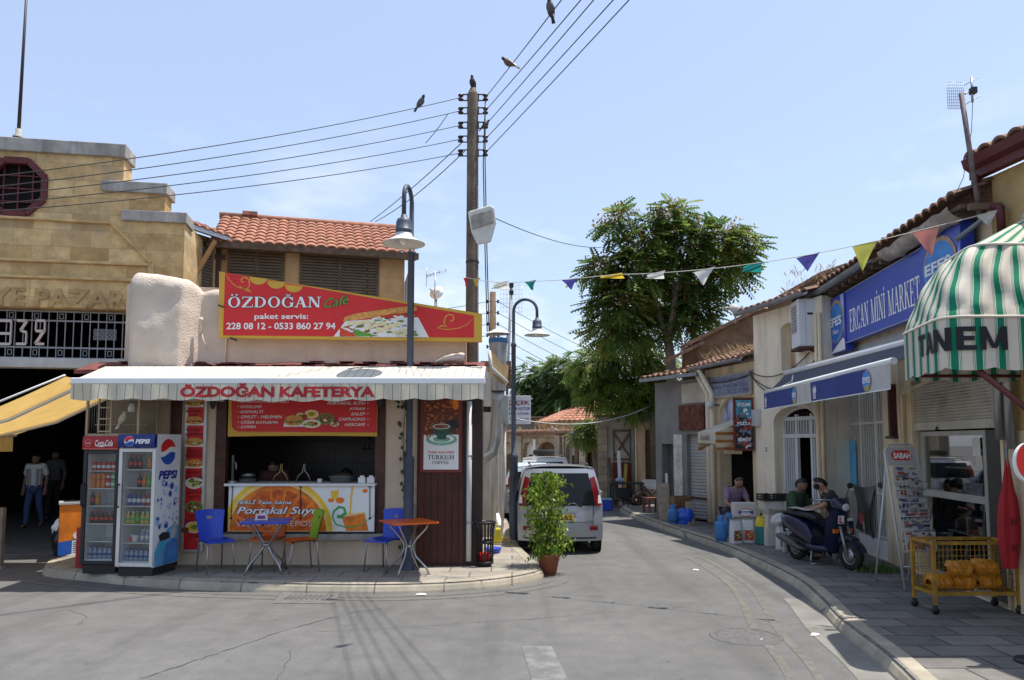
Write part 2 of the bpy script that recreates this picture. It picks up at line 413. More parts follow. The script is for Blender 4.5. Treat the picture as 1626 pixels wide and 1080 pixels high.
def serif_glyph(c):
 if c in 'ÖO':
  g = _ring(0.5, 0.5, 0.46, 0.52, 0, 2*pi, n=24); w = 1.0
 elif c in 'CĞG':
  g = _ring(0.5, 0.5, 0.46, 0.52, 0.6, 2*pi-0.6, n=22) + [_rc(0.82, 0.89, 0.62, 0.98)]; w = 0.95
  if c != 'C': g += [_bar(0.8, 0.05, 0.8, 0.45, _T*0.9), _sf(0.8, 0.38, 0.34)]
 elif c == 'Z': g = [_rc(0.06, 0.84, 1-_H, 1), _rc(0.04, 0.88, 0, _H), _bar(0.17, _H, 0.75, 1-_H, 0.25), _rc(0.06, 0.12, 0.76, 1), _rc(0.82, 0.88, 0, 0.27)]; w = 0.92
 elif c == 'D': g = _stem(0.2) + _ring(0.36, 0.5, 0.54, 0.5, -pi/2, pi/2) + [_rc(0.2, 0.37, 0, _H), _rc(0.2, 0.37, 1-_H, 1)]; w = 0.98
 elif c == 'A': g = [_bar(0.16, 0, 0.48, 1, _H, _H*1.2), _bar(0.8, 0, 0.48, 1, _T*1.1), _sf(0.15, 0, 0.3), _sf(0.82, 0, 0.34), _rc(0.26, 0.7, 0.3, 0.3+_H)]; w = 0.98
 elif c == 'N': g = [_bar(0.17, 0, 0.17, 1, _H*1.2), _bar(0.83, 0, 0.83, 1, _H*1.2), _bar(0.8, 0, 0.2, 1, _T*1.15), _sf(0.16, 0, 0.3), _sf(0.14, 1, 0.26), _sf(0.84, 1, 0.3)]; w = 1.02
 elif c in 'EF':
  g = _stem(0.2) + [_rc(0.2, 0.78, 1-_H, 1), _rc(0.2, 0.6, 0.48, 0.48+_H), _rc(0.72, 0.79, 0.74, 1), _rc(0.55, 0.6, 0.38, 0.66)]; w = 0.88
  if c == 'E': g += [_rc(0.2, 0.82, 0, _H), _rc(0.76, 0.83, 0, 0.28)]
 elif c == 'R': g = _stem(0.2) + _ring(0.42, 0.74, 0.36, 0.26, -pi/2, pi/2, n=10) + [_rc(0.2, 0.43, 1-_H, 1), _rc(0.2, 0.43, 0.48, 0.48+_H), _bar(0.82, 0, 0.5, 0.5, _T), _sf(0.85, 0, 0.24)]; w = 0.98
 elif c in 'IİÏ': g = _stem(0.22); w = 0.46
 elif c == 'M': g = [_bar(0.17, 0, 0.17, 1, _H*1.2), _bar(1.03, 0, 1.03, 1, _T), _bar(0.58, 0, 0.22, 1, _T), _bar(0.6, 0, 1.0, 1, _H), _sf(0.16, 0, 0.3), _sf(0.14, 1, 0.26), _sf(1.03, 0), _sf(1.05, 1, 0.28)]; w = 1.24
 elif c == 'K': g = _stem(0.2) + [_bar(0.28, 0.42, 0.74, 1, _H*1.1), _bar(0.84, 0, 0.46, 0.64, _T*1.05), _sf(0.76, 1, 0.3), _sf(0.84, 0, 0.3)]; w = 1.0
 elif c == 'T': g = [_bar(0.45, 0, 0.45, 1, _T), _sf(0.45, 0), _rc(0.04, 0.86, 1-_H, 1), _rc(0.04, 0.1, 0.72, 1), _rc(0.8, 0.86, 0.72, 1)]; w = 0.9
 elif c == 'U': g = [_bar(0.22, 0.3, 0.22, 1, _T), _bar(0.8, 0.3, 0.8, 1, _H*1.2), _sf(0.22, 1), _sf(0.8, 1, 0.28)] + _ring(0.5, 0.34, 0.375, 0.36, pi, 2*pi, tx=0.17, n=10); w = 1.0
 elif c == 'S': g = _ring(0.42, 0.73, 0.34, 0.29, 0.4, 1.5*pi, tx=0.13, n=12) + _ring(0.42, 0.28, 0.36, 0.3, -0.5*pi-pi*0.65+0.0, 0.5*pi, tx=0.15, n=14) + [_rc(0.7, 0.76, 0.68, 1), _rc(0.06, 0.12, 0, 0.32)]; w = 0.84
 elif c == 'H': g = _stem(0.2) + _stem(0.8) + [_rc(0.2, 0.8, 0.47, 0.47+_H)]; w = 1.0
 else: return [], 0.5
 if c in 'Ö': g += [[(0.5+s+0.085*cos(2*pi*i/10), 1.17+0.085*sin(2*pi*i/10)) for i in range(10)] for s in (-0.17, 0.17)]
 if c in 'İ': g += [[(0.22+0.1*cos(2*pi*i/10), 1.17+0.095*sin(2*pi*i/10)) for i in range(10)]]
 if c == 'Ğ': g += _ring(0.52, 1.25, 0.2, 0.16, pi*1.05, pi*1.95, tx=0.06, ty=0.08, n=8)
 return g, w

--

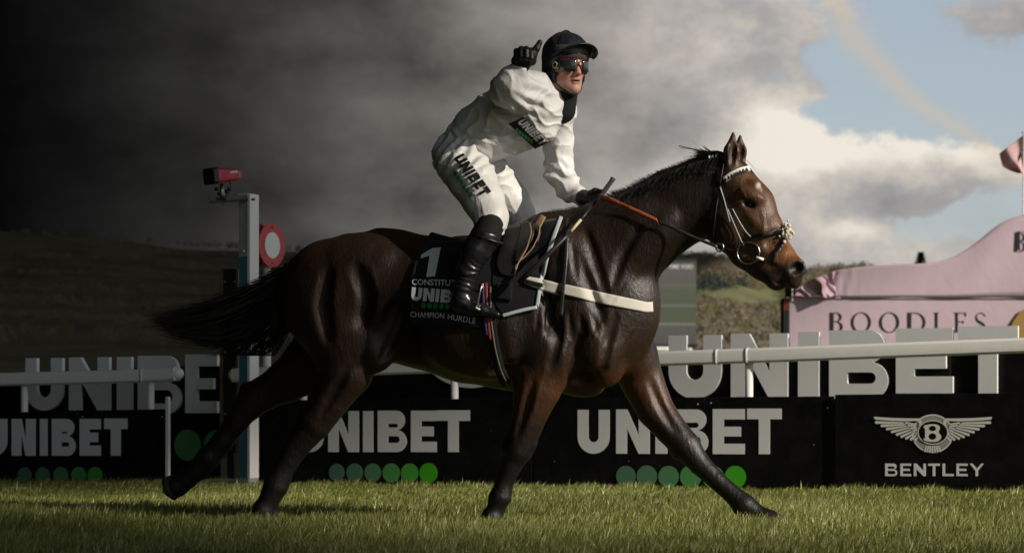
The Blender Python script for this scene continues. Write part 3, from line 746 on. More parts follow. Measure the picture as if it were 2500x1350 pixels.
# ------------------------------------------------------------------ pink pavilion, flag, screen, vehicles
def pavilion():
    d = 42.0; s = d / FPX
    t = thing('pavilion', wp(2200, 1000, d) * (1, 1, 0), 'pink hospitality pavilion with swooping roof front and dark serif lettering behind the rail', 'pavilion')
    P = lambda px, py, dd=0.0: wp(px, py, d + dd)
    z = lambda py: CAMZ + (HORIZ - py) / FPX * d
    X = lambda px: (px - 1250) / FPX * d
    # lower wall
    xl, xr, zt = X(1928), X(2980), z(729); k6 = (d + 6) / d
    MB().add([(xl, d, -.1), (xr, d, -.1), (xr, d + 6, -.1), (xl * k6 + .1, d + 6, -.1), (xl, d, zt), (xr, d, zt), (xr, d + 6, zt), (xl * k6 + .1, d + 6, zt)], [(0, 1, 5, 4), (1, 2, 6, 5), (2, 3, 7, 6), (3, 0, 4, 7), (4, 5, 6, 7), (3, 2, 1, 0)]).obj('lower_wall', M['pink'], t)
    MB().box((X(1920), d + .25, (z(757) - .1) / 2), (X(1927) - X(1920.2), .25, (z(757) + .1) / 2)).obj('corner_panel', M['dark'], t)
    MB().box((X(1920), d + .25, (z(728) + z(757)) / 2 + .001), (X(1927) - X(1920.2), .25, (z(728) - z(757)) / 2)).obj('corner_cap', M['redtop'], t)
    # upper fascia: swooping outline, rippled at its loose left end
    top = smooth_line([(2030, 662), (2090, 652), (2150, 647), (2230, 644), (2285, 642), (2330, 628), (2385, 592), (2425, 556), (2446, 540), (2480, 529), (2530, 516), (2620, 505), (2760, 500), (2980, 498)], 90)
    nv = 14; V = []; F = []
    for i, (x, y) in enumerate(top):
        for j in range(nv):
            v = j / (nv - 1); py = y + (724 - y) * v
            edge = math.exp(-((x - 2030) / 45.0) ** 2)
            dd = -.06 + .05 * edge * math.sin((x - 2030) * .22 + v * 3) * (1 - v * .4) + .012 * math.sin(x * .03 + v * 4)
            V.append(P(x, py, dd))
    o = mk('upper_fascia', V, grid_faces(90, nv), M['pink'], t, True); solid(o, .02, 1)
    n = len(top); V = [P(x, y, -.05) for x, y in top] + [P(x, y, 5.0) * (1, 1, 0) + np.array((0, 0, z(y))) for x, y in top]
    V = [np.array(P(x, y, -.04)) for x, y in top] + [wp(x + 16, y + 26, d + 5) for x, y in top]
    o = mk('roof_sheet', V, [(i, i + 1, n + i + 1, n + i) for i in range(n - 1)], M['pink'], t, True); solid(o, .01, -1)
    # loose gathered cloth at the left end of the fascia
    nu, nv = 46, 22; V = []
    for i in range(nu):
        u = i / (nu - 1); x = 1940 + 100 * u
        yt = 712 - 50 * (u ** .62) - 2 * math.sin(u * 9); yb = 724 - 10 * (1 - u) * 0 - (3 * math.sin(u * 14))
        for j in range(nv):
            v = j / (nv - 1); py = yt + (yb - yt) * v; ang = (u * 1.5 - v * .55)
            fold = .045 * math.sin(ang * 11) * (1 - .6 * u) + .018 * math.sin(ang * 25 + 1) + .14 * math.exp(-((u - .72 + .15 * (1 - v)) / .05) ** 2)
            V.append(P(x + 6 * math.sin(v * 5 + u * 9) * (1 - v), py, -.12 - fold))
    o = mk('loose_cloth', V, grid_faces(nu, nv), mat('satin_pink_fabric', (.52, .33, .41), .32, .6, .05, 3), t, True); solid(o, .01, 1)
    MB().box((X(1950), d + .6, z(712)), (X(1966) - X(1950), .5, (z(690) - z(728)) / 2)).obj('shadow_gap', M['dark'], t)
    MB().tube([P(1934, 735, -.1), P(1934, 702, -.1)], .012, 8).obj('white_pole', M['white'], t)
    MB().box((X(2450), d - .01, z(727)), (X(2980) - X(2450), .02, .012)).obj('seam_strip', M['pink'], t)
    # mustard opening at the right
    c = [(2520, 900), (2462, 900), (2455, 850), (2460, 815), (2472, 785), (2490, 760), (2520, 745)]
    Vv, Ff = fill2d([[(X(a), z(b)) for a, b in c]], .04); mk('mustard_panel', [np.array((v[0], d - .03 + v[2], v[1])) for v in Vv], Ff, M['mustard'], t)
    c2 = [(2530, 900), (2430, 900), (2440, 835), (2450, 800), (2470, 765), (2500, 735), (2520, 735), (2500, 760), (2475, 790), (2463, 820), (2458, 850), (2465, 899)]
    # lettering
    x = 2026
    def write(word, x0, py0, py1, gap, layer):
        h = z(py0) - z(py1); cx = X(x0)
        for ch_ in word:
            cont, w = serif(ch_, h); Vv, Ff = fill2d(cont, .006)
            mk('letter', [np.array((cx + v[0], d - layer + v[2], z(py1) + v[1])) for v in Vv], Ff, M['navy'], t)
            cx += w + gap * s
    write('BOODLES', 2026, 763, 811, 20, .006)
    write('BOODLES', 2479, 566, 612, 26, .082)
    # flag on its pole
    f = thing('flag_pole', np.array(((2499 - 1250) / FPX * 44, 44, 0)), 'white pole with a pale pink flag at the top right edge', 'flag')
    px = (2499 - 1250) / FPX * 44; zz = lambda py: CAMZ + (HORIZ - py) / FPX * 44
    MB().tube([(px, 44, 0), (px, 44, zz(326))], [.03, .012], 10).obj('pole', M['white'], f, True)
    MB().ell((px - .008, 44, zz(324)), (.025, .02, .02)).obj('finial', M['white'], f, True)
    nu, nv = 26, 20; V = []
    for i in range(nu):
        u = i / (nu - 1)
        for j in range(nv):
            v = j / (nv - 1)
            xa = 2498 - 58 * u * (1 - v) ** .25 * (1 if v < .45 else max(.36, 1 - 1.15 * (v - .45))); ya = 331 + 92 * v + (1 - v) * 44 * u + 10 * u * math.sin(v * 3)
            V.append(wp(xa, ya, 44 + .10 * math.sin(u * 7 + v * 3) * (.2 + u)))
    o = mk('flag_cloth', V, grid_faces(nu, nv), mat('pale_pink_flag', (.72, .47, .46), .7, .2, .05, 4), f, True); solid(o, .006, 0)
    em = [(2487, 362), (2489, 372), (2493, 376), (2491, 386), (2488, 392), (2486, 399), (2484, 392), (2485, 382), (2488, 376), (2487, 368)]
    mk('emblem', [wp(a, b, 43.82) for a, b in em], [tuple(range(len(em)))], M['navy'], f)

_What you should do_
Show every line in the records above that contains the word "script".

_Result for this exercise_
Write part 2 of the bpy script that recreates this picture. It picks up at line 413. More parts follow. The script is for Blender 4.5. Treat the picture as 1626 pixels wide and 1080 pixels high.
The Blender Python script for this scene continues. Write part 3, from line 746 on. More parts follow. Measure the picture as if it were 2500x1350 pixels.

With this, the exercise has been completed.